DO THIS: Copy each line of the material below that includes the string "wide".

DATA EXCERPT:
** begin **

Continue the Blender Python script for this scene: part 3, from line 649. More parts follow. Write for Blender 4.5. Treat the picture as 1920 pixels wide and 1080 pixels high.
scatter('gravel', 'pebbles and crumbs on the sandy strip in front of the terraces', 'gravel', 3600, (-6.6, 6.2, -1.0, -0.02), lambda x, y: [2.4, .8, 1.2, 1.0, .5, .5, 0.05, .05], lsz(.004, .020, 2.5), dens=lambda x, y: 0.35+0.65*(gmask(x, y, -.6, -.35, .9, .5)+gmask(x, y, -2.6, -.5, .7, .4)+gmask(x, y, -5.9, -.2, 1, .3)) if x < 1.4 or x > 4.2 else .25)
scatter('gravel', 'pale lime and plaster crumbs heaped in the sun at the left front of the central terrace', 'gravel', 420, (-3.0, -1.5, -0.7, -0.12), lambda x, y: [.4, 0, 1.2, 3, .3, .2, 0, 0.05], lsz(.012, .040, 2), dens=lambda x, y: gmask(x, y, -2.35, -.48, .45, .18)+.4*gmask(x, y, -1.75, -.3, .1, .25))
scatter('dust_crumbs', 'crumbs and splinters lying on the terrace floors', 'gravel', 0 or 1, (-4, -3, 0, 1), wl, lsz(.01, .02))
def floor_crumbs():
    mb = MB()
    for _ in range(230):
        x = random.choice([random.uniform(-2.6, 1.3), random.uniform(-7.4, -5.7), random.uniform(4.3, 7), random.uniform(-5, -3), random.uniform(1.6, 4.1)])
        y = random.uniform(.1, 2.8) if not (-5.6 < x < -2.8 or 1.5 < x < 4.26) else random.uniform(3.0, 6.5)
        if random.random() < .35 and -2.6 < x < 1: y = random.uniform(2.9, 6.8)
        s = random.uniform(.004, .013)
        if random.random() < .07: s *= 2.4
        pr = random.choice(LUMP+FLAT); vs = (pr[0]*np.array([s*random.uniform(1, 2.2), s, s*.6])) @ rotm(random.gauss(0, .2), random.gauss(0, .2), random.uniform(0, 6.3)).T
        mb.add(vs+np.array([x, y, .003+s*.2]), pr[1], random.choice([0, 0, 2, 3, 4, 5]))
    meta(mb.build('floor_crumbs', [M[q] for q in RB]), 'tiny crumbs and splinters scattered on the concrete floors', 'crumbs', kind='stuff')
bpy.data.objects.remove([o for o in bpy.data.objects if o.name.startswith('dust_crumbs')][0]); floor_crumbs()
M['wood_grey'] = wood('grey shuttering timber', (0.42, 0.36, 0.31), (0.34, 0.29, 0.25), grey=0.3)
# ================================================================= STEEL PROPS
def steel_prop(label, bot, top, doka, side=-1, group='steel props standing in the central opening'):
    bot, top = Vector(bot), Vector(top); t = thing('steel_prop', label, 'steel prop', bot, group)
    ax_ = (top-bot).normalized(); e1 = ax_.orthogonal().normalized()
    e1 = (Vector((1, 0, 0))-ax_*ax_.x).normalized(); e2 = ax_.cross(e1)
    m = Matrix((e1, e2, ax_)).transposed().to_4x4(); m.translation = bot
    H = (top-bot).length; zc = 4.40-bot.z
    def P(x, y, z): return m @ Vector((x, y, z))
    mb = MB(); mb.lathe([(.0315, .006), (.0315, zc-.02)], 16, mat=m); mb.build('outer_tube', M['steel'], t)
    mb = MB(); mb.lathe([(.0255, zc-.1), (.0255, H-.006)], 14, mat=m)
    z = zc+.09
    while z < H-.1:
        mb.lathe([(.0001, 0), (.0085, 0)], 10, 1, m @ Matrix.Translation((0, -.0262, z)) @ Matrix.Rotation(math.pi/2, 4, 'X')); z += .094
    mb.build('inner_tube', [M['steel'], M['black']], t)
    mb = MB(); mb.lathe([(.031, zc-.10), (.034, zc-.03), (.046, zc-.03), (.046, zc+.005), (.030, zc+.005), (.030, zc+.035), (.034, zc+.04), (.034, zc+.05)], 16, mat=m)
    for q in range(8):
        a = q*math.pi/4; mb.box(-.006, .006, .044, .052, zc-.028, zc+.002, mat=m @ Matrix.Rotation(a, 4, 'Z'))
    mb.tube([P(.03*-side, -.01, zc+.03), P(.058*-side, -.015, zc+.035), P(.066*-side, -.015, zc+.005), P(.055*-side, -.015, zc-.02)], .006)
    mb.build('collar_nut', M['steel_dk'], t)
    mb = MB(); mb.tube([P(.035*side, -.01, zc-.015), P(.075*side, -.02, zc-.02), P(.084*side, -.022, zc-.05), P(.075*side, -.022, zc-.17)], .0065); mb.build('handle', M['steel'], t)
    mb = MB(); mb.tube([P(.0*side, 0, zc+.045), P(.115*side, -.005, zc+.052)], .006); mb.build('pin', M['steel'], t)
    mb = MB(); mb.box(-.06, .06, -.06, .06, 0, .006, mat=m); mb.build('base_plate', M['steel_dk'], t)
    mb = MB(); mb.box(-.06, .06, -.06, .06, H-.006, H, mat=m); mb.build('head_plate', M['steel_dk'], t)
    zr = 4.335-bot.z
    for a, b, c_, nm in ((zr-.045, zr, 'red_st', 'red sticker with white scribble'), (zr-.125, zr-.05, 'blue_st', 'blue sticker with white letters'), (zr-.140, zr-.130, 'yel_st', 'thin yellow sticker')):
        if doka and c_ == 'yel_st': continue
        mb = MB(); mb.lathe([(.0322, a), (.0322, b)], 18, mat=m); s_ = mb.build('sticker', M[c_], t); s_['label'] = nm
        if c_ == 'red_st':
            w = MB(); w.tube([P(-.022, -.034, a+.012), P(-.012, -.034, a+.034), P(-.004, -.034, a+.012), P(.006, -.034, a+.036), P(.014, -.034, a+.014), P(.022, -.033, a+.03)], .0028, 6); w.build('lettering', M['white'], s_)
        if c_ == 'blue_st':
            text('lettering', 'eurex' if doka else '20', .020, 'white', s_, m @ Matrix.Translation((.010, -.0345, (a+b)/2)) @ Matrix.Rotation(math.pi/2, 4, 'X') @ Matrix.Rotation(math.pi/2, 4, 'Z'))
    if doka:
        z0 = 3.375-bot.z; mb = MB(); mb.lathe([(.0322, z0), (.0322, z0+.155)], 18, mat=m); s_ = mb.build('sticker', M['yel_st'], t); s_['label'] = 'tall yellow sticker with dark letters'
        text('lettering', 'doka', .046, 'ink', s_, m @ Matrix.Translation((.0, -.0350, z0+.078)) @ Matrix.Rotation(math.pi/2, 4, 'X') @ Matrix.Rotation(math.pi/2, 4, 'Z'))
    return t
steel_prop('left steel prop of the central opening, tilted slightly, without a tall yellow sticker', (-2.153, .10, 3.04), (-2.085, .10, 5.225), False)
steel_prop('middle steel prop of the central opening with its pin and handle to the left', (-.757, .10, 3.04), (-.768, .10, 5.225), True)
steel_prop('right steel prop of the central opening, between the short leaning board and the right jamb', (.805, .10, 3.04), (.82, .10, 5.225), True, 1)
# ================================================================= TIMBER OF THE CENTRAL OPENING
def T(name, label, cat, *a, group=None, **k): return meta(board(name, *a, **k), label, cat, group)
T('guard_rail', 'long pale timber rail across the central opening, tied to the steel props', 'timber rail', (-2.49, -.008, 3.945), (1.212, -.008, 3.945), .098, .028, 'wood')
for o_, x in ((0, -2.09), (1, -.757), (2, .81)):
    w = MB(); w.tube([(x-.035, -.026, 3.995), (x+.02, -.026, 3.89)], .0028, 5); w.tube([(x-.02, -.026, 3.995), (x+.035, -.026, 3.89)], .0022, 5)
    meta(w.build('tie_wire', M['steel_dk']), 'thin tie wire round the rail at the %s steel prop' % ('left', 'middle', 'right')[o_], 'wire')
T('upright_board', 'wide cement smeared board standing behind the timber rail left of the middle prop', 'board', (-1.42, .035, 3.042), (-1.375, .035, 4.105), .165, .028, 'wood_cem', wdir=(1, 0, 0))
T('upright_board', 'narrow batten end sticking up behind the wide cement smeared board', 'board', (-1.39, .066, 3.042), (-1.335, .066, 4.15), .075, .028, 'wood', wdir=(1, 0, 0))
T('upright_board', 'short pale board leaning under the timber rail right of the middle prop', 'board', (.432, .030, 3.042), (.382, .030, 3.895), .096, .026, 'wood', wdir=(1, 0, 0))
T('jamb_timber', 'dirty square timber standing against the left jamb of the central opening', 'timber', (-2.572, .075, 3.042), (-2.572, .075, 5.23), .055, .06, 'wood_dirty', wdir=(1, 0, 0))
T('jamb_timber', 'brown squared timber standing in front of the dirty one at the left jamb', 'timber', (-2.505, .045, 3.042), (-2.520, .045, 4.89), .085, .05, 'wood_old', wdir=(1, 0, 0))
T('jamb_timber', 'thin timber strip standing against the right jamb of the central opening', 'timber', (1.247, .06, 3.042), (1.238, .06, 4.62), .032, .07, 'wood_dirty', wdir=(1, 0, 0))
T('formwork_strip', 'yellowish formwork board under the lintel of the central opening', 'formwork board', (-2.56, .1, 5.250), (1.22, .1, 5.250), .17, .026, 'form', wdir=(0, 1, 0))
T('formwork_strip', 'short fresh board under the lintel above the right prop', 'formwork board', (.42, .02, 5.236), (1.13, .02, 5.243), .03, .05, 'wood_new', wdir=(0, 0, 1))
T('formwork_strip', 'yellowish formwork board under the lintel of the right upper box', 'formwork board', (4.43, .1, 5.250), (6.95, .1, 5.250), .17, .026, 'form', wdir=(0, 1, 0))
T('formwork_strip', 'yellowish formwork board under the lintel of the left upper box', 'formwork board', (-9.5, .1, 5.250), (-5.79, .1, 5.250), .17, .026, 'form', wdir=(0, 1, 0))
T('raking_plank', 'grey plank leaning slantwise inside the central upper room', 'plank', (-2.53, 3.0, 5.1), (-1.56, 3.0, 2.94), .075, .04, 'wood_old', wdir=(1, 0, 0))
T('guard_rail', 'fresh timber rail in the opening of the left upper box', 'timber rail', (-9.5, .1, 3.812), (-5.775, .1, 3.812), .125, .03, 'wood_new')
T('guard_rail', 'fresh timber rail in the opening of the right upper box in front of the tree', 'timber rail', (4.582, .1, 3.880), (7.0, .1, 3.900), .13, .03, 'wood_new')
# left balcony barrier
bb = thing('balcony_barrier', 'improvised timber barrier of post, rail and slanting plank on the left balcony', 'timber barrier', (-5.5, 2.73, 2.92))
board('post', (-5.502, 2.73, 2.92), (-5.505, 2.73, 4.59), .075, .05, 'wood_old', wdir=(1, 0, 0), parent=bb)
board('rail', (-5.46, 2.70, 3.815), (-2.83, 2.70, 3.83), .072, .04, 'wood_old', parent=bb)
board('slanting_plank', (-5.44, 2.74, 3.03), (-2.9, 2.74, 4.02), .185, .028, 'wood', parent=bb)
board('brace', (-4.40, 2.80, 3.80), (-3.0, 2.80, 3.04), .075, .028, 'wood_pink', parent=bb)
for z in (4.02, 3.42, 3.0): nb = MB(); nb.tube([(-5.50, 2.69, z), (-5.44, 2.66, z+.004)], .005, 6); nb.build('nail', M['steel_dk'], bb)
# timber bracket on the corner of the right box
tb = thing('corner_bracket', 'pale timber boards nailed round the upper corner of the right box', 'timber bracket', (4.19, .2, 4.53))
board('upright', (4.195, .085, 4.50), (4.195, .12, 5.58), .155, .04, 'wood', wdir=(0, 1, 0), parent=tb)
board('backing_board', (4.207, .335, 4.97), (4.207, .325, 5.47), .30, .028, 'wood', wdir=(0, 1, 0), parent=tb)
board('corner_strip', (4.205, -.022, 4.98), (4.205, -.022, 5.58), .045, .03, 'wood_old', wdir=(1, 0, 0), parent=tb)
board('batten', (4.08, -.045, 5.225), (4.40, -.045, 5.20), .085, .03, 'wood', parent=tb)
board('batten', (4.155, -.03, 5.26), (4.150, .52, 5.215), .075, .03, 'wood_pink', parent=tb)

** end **

CORRECT ANSWER:
Continue the Blender Python script for this scene: part 3, from line 649. More parts follow. Write for Blender 4.5. Treat the picture as 1920 pixels wide and 1080 pixels high.
T('upright_board', 'wide cement smeared board standing behind the timber rail left of the middle prop', 'board', (-1.42, .035, 3.042), (-1.375, .035, 4.105), .165, .028, 'wood_cem', wdir=(1, 0, 0))
T('upright_board', 'narrow batten end sticking up behind the wide cement smeared board', 'board', (-1.39, .066, 3.042), (-1.335, .066, 4.15), .075, .028, 'wood', wdir=(1, 0, 0))